Cutty-sark

From Wikipedia, the free encyclopedia

Cutty sark is 18th century Scots for "short shirt": cutty (a cognate of the English language word cut) is "short, stumpy"; sark (from Old English serce "shirt") is a chemise, undergarment or nightshirt (the English word skirt, a doublet, is also of this derivation). Hyphenated, Cutty-sark was a nickname for a fictional character invented by Robert Burns, and from there has become part of an idiom in colloquial English, especially Scottish English.

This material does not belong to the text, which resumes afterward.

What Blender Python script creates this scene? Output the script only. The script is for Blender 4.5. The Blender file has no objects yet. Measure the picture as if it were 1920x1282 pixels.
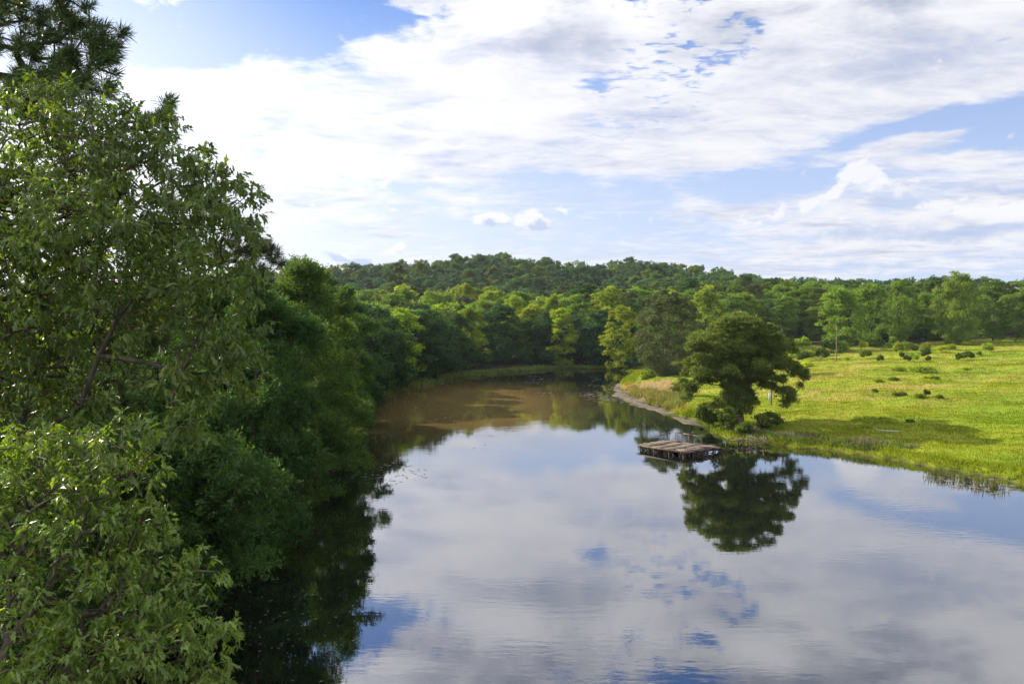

In Burns' poem Tam o' Shanter, the drunken Tam happens upon a witches' ceilidh. Among the dancing figures is a particularly beautiful young witch named Nanny (Scots pet-form of Anna), "ae winsome wench and wawlie" (line 164). She is wearing a sark which fitted her as a child but is now rather too short for her:

Her cutty sark, o' Paisley harn,
That while a lassie she had worn,
In longtitude tho' sorely scanty,
It was her best, and she was vauntie.
Ah! little kend thy reverend grannie
That sark she coft for her wee Nannie
Wi' twa pund Scots ('twas a' her riches)
Wad ever graced a dance of witches! (lines 171ff)
harn, "linnen"; vauntie, "joyous, boasting"; kend, "knew"; coft, "bought".

Tam is so enthralled by the erotic spectacle that he cannot contain himself and yells out "Weel done, Cutty-sark!" (189). The witches are now alerted to his presence and pursue him to the river, but he makes it across the bridge to safety, though not before Nannie, the "Cutty-sark" has torn the tail from his horse. The poem ends ironically with a mock warning to all men of the devilish consequences of thinking about scantily clad females.

The popularity of this poem was such that the phrase Well done, Cutty-sark! entered the English language via Scottish English as an exclamation similar to "Bravo!"

Cutty Sark (usually with a capital S) was also borrowed in a variety of contexts for names of cultural entities and products, most famously a tea clipper and a Scotch whisky. See:

  • Cutty Sark: a British sailing ship, built 1869 in Scotland (by coincidence, the highest and smallest sail on a square rigged ship such as the Cutty Sark was called the "Ladies Pantalettes")
  • Saro Cutty Sark: a British flying boat of the 1920s.
  • Cutty Sark (whisky): a Scotch whisky, founded in 1923; named after the clipper ship. The Tall Ships' Races were formerly called the Cutty Sark Tall Ships' Races under sponsorship by the whisky company.
  • Cutty Sark (band): a German heavy metal band which produced its first record in 1984.

Besides these, hotels, pubs, sports clubs and social clubs around the world have taken the words Cutty Sark into their names. In Scotland and areas with a strong Scottish ex-pat community, these are typically references to the poem; elsewhere they are more likely to be thinking of the ship.

Literary allusions to the original Cutty-sark abound. In Ulysses, James Joyce writes: "Laughing witches in red cutty sarks ride through the air on broom sticks" (p.695). Additionally, characters in Haruki Murakami's The Wind-Up Bird Chronicle drink cutty sark.